Penn Credit Worsens as ESPN Bet Struggles, Says Analyst

Penn Entertainment (NASDAQ: PENN) is grappling with a weakening credit profile, pressured by increasing rent-adjusted leverage—a trend expected to persist throughout 2025. Meanwhile, the company’s ESPN Bet division continues to be a drag on corporate debt valuations.

That’s the assessment of Gimme Credit analyst Kim Noland, who highlights declining performance at Penn’s regional casinos and struggles with ESPN Bet as key concerns.

“Last year’s results were disappointing, largely due to new competitive market entries,” Noland explains. “Additionally, significant capital expenditures for renovations and expansion hurt free cash flow. The full-year financials reflected a deteriorating credit profile, with rent-adjusted leverage surpassing the mid-7x range at year-end—a level likely to persist through much of this year.”

Gaming industry corporate bonds are typically rated as junk, and Penn’s debt is no exception. Noland maintains an “underperform” rating on the company’s 2029 corporate bonds.

ESPN Bet’s Future Uncertain

Noland’s report comes shortly after Penn’s release of fourth-quarter and full-year earnings. During the company’s earnings call, CEO Jay Snowden reminded investors of an opt-out clause in the ESPN Bet agreement with Walt Disney (NYSE: DIS), allowing either party to exit after three years—set to arrive in 2026.

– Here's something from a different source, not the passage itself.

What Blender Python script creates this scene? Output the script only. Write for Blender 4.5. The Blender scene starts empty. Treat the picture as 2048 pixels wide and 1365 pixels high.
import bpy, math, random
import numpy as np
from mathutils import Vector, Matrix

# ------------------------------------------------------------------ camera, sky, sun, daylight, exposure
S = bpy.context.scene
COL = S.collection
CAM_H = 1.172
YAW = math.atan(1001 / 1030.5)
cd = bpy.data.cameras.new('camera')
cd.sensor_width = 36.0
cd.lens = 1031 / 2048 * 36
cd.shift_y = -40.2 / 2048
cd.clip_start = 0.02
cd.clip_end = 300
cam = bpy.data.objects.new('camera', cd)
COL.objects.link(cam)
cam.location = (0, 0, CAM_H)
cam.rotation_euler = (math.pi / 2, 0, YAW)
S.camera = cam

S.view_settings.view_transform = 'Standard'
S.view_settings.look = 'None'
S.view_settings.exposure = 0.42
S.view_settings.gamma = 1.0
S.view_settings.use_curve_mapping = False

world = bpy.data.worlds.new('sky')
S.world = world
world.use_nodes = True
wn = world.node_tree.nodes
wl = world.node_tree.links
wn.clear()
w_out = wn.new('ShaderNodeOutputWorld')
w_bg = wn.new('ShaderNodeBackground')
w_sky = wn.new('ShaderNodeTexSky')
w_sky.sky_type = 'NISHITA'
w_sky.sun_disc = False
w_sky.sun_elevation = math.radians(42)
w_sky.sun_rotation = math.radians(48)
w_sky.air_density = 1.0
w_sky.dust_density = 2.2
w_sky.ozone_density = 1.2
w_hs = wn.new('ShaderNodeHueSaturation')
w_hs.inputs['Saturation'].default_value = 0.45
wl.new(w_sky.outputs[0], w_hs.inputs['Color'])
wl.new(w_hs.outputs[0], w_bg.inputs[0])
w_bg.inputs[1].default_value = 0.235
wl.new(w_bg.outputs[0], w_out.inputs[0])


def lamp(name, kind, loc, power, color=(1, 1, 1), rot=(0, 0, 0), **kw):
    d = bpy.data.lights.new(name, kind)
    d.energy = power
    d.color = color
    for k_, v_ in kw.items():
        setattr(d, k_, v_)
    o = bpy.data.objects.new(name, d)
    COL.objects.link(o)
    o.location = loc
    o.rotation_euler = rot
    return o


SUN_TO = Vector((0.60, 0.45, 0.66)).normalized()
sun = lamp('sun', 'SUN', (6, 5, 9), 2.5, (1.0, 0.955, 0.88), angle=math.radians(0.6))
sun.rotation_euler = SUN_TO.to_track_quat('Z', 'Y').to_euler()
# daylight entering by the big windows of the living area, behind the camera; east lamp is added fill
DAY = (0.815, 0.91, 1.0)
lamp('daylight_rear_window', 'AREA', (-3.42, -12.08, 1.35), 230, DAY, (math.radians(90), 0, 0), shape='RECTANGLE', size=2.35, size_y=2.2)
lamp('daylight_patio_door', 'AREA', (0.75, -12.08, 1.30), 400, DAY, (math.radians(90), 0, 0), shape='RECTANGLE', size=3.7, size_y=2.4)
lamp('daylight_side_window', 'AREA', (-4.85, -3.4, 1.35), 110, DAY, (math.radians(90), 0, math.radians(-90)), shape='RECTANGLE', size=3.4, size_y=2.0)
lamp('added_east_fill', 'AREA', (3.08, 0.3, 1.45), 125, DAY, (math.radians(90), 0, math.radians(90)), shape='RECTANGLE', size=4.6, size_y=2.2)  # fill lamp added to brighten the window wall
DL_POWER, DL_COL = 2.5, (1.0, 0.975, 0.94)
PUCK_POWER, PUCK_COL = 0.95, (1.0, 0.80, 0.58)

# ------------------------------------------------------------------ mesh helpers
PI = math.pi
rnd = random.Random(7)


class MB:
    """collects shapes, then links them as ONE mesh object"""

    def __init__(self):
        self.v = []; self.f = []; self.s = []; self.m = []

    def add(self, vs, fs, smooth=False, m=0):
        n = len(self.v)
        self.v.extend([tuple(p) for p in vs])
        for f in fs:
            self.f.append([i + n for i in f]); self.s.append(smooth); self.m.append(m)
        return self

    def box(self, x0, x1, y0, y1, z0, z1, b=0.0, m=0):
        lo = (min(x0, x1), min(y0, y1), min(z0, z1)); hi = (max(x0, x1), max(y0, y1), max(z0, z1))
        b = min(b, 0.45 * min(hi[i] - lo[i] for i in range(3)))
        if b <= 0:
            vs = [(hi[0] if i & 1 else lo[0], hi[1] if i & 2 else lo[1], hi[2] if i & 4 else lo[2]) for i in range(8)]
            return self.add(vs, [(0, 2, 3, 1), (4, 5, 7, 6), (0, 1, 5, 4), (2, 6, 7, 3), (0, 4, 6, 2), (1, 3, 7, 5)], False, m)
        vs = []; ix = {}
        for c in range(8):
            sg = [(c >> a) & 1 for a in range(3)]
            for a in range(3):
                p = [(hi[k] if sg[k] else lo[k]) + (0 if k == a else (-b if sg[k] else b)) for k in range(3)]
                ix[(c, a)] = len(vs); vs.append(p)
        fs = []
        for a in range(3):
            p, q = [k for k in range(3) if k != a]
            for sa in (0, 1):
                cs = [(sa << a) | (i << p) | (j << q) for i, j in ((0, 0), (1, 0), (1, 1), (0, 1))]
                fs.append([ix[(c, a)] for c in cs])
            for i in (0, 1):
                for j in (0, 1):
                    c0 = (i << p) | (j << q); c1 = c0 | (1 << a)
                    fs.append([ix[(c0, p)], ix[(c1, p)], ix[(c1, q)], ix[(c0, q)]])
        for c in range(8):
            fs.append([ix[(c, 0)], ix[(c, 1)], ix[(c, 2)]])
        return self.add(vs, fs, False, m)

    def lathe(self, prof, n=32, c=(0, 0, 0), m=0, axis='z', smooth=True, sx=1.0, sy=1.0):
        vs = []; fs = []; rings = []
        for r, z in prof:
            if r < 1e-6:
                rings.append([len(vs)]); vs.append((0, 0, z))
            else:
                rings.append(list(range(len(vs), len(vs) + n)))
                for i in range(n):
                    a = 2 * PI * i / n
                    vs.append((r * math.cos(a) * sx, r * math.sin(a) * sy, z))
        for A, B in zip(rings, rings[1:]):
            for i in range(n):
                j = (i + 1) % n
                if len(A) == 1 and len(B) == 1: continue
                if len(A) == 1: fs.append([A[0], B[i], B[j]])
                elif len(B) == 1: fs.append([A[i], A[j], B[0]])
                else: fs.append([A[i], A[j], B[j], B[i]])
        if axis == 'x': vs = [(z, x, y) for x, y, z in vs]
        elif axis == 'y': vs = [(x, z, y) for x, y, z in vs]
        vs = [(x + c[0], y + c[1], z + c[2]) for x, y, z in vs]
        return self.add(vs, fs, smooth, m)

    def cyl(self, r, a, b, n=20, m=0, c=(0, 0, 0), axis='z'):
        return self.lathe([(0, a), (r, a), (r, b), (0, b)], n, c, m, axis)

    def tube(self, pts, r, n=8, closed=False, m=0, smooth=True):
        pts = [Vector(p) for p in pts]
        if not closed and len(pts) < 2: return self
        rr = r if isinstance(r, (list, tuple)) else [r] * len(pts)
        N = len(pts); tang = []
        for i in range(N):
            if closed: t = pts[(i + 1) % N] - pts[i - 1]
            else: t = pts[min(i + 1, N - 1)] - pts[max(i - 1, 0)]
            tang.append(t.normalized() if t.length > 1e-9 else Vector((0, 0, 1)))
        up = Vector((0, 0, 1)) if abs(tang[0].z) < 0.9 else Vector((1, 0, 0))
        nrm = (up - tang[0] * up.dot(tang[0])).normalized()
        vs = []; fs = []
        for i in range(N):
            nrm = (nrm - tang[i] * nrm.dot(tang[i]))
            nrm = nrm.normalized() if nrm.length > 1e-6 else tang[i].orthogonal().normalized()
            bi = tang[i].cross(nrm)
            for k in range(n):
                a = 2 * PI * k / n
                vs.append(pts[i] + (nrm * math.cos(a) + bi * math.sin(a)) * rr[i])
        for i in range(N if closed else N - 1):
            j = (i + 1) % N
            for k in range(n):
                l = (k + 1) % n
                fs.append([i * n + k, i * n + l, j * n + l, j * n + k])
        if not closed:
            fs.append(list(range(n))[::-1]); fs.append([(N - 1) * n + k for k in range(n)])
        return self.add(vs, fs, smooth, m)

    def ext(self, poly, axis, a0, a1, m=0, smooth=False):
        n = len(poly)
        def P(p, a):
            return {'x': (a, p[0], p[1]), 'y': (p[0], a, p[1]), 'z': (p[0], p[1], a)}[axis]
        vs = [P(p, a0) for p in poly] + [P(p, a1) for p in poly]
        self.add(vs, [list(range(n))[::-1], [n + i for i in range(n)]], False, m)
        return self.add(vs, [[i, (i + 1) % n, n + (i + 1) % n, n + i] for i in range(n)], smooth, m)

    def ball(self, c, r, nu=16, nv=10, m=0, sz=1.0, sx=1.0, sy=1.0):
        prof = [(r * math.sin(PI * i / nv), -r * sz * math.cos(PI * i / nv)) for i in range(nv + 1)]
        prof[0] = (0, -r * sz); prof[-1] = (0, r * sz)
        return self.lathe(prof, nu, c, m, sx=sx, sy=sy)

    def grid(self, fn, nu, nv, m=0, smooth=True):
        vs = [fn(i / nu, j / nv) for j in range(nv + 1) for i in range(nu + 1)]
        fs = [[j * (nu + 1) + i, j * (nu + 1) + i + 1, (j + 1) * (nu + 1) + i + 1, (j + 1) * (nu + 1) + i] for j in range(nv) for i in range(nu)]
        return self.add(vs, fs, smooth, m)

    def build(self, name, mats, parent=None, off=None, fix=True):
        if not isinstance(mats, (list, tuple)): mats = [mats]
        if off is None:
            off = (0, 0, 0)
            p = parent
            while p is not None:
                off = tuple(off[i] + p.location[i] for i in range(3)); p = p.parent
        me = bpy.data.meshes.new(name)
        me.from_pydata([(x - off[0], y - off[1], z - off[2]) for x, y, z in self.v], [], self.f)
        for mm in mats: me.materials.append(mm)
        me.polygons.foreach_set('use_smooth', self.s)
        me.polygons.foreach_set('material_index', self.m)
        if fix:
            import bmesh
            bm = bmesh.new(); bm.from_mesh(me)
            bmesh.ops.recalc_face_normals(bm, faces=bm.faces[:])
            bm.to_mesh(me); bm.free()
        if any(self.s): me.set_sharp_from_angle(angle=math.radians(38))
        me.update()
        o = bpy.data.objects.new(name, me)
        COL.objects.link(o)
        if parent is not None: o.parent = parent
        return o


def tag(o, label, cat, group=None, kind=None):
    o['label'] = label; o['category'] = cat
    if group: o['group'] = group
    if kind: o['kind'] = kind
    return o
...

Snowden acknowledged that ESPN Bet has underperformed expectations. Despite Penn’s investment, the sportsbook has failed to challenge market leaders DraftKings and FanDuel, holding only an estimated 2.35% share of the U.S. online sports betting market—far below what’s needed to justify the company’s substantial spending.

The investment, now seen as a strategic misstep by some, has drawn the attention of activist investors. HG Vora, a major Penn shareholder, is pushing for three board seats in what could become a proxy battle. Last year, another investor, The Donerail Group, encouraged Penn to explore a sale, citing concerns over the company’s sports betting strategy.

Challenges in Regional Casino Operations

While Penn’s fourth-quarter EBITDAR saw some improvement, much of that was driven by iGaming rather than its traditional casino properties. Noland points out that EBITDAR remained flat at Penn’s Midwest and Northeast locations and declined at properties in the South and West.

Despite these challenges, Penn ended 2024 with $1.7 billion in available liquidity, expects to generate $350 million in free cash flow this year, and has no debt maturities until 2026—a silver lining in an otherwise uncertain outlook.